Pelly’s statements at I/O were somewhat confusing. The technical lead for NFC encouraged developers to “write some really good applications that make the OEMs see the use cases for NFC,” but later backtracked to say that he knows of a dozens of phones in the pipeline that will have the technology for 2011.

The technology has been widely rumored to be coming and supported by Google as a form of mobile payments or digital wallet. First introduced with Android 2.3 Gingerbread alongside the Nexus S by Samsung, NFC was believed to be leveraged by Google and its partners to allow smartphone users to converge their wallets and their phones together, essentially allowing users to pay for physical goods with their phones rather than having to swipe their credit cards. Users can merely tap or wave their NFC-equipped phones to NFC readers at checkout at stores to pay for physical merchandise, and the bill would either be processed through a digital payment service, via a linked credit card, or through the user’s own cell phone bill, for example.
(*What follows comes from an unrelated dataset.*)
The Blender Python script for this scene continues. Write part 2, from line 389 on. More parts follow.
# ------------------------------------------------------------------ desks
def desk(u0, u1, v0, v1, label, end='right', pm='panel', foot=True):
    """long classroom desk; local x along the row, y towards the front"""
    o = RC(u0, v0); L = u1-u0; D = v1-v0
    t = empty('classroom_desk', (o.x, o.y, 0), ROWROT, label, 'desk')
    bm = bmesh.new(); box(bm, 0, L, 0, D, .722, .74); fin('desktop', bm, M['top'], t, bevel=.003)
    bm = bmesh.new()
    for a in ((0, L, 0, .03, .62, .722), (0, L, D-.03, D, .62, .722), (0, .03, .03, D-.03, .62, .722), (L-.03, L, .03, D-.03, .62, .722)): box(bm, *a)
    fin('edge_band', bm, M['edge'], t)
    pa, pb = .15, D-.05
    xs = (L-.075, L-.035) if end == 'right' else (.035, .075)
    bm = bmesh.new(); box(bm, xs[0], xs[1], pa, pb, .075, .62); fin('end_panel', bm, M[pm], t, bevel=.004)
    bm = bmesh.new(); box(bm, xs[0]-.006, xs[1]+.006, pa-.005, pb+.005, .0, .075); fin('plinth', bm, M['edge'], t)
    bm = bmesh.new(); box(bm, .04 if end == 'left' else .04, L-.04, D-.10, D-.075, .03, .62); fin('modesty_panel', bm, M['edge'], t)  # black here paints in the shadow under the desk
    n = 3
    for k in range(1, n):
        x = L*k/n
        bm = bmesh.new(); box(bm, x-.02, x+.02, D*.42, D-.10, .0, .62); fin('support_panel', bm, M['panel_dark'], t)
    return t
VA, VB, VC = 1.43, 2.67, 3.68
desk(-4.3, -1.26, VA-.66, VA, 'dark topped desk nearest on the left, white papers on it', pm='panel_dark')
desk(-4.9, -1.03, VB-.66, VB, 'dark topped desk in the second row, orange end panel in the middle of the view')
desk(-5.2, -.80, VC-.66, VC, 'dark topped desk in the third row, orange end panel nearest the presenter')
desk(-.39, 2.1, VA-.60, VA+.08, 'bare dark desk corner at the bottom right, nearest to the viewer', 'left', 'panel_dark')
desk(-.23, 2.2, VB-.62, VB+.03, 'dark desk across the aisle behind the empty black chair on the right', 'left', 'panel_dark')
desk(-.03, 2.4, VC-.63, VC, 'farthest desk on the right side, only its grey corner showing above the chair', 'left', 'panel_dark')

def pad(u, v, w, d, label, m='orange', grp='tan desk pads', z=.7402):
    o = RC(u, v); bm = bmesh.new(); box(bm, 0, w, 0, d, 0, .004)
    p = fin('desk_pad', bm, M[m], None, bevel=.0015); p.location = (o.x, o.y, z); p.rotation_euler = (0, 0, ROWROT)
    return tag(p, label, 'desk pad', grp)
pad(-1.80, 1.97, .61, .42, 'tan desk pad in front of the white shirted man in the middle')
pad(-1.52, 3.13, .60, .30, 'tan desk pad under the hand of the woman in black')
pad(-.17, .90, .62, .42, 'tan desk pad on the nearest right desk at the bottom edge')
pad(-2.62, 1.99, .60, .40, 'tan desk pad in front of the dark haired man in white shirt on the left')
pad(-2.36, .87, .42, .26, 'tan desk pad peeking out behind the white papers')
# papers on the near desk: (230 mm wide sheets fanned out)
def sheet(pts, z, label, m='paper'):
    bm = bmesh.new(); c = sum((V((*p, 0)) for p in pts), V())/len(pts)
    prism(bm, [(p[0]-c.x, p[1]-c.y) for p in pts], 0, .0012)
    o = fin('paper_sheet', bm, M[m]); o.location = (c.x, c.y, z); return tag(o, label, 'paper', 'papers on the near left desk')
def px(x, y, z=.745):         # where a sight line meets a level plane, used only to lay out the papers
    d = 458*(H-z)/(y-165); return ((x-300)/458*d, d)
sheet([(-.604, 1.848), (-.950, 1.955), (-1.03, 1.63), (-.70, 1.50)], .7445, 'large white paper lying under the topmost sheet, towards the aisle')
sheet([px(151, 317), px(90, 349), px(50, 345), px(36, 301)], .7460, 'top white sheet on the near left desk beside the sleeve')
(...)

However, when Pelly was asked about the use of the technology as a digital wallet, he said that Google had nothing to announce at this time. What Pelly was encouraging developers to do was to develop apps for peer-to-peer sharing and zero-click sharing. The technology can enable users, for instance, to tap two NFC devices together to share information, similar to what HP is introducing via its Touchstone sharing solution on the Pre 3 and the Touchpad tablet. Before, wireless sharing was often complex, requiring the right Bluetooth stacks to support Bluetooth sharing and also required pairing Bluetooth devices and the understanding of some minimal level of the technology. With NFC, the sharing process is just a tap away and is much more simpler and easier to use.